As I was headed back to Alamosa, I heard an odd thump. It sounded like I hit a large tar strip, but the road was smooth. I heard another and once again couldn’t see a cause. I slowed down a bit then heard another. A quick series of thumps causing me to think I had a flat. I took a flashlight and walked around the car. No flat. Driving slower didn’t stop it. I shifted to the left lane to discover if it was a road imperfection. Nope. The thumping continued and occasionally I heard a quick succession of them. Confounded, I grabbed my flashlight again and did a thorough search under the Citation. Nothing. I hoped I could make it back to Alamosa.

Desert night

The thumping continued. Sometimes I felt it through the steering. In wonderment I saw that the wind would blow loose valley debris and dust across the car. The sagebrush shook in the winds and in the moonlight, looked like waves of water rolling from west to east. I thought I saw things crossing in front of the Citation from the edge of the road immediately before I heard another thump. Was I hitting sagebrush? Tumbleweeds? Was it the wind buffeting against the Citation?

Then in utter shock I saw what was happening. I was hitting jackrabbits? No – I couldn’t really believe it. They weren’t sitting on the road.

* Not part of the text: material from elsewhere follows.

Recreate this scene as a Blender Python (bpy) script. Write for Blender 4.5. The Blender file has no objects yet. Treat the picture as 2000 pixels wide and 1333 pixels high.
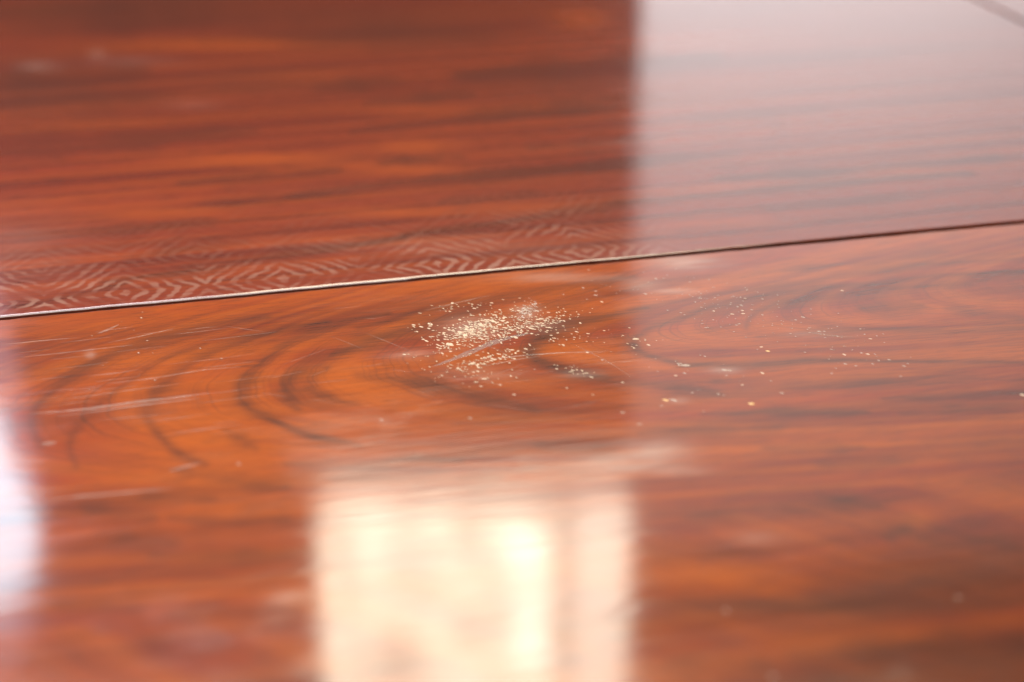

What were they doing? To my horror I saw that they were charging the car. They were waiting until they could run at my headlights from the sides of the road. I’d catch a flash as their eyes reflected light and then they would come at me and I’d hear the thump as we collided. They were jackrabbits and they kept running and charging the Citation. It took me a while to believe it was really happening.

Jack rabbit deadimage:

I slowed the car to a near stop. Sure enough, the rabbits came at the car. I swerved in an attempt to avoid some of the attackers. Sometimes, I could see a half dozen rabbits racing towards the Citation from the edge of the road. I couldn’t get away. I had a long trip back to town, but I didn’t want to take several hours to do it. It was maddening. I sped up hoping I could out-run them. Instead, the thumping noises came faster and louder. It was crazy. I stopped to see if I was taking on damage. The tires were spotted with fur and blood. I could also see fur and blood hanging from underneath as well. The Citation was not damaged by the attacks, but the entire situation was both surreal and sickening. I stood in front of the Chevy and yelled. The noisiest car ever, needed a hill to make the engine sound like a gravel truck, and there were no hills! I hopped into the car and angrily pounded the horn. Then I thought I could drive without my headlights. In the end, this is what seemed to work. I drove for miles using only the moonlight and the Citation’s parking lights until I saw the main road.

Was it mating season? Were the rabbits attracted to the warmth of the road in the chilly night air? What was it about the headlights that caused such a mass reaction? If I had a bonfire would they had run through it? I’ve never figured out what happened, but we cannot rule out one possible cause – these Citations suck so bad they caused wildlife to commit mass suicide. The San Luis Valley is indeed a mystical place.